■ **Given instruction**: Omit all pictures. Copy the rest of the material exactly.

■ **Information supplied**:
·····

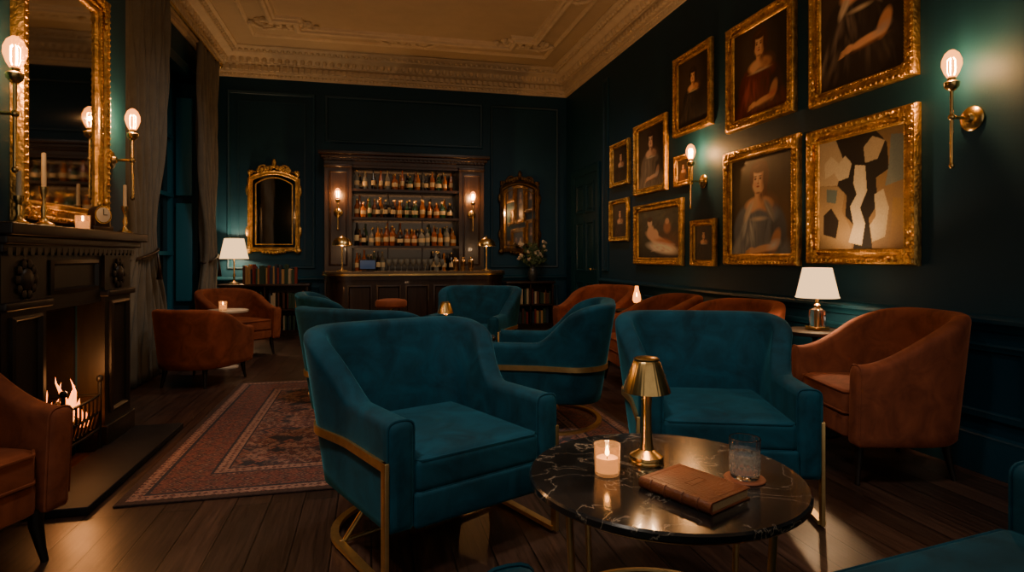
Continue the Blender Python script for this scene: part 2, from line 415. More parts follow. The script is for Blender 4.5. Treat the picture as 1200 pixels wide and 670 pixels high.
# ------------------------------------------------------------ chimney breast & fireplace
XB=-1.75; FY0,FY1=3.50,4.14; 
b=MB(); b.box((XL,3.08,0),(XB,FY0,H)); b.box((XL,FY1,0),(XB,4.9,H)); b.box((XL,FY0,.92),(XB,FY1,H))
b.build('wall_chimney_breast',m_wall)
b=MB(); b.box((XL+.01,FY0+.01,.0),(XL+.05,FY1-.01,.92)); b.box((XL+.05,FY0,.0),(XB-.0,FY0+.03,.92)); b.box((XL+.05,FY1-.03,.0),(XB,FY1,.92)); b.box((XL+.05,FY0,.0),(XB,FY1,.03)); b.box((XL+.05,FY0,.89),(XB,FY1,.92))
b.build('firebox',m_soot)
b=MB(); xs=-1.60
for y0,y1 in ((3.10,3.48),(4.16,4.56)):
    b.rbox(((XB+xs)/2,(y0+y1)/2,.08),(xs-XB+.05,y1-y0+.03,.16),.008)
    b.box((XB,y0,0.02),(xs,y1,1.22))
    b.ring(rect(y0+.06,.22,y1-.06,.92),[(0,0),(0,.014),(.015,.022),(.03,.006),(.03,0)],lambda a,z,h:(xs+h,a,z))
    b.rbox(((XB+xs)/2+.01,(y0+y1)/2,.97),(xs-XB+.04,y1-y0+.03,.04),.01)
    cy=(y0+y1)/2
    b.ell((xs+.005,cy,1.09),.022,.055,.055,seg=16,rings=6)
    for i in range(10):
        a=i*math.pi/5; b.ell((xs+.004,cy+.075*math.cos(a),1.09+.075*math.sin(a)),.014,.024,.024,seg=6,rings=4)
b.box((XB,3.46,.92),(xs-.02,4.18,1.22))
b.ring(rect(3.54,1.0,4.10,1.18),[(0,0),(0,.012),(.02,.02),(.03,0)],lambda a,z,h:(xs-.02+h,a,z))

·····

■ **Answer for this exercise**:
Continue the Blender Python script for this scene: part 2, from line 415. More parts follow. The script is for Blender 4.5. Treat the picture as 1200 pixels wide and 670 pixels high.
# ------------------------------------------------------------ chimney breast & fireplace
XB=-1.75; FY0,FY1=3.50,4.14; 
b=MB(); b.box((XL,3.08,0),(XB,FY0,H)); b.box((XL,FY1,0),(XB,4.9,H)); b.box((XL,FY0,.92),(XB,FY1,H))
b.build('wall_chimney_breast',m_wall)
b=MB(); b.box((XL+.01,FY0+.01,.0),(XL+.05,FY1-.01,.92)); b.box((XL+.05,FY0,.0),(XB-.0,FY0+.03,.92)); b.box((XL+.05,FY1-.03,.0),(XB,FY1,.92)); b.box((XL+.05,FY0,.0),(XB,FY1,.03)); b.box((XL+.05,FY0,.89),(XB,FY1,.92))
b.build('firebox',m_soot)
b=MB(); xs=-1.60
for y0,y1 in ((3.10,3.48),(4.16,4.56)):
    b.rbox(((XB+xs)/2,(y0+y1)/2,.08),(xs-XB+.05,y1-y0+.03,.16),.008)
    b.box((XB,y0,0.02),(xs,y1,1.22))
    b.ring(rect(y0+.06,.22,y1-.06,.92),[(0,0),(0,.014),(.015,.022),(.03,.006),(.03,0)],lambda a,z,h:(xs+h,a,z))
    b.rbox(((XB+xs)/2+.01,(y0+y1)/2,.97),(xs-XB+.04,y1-y0+.03,.04),.01)
    cy=(y0+y1)/2
    b.ell((xs+.005,cy,1.09),.022,.055,.055,seg=16,rings=6)
    for i in range(10):
        a=i*math.pi/5; b.ell((xs+.004,cy+.075*math.cos(a),1.09+.075*math.sin(a)),.014,.024,.024,seg=6,rings=4)
b.box((XB,3.46,.92),(xs-.02,4.18,1.22))
b.ring(rect(3.54,1.0,4.10,1.18),[(0,0),(0,.012),(.02,.02),(.03,0)],lambda a,z,h:(xs-.02+h,a,z))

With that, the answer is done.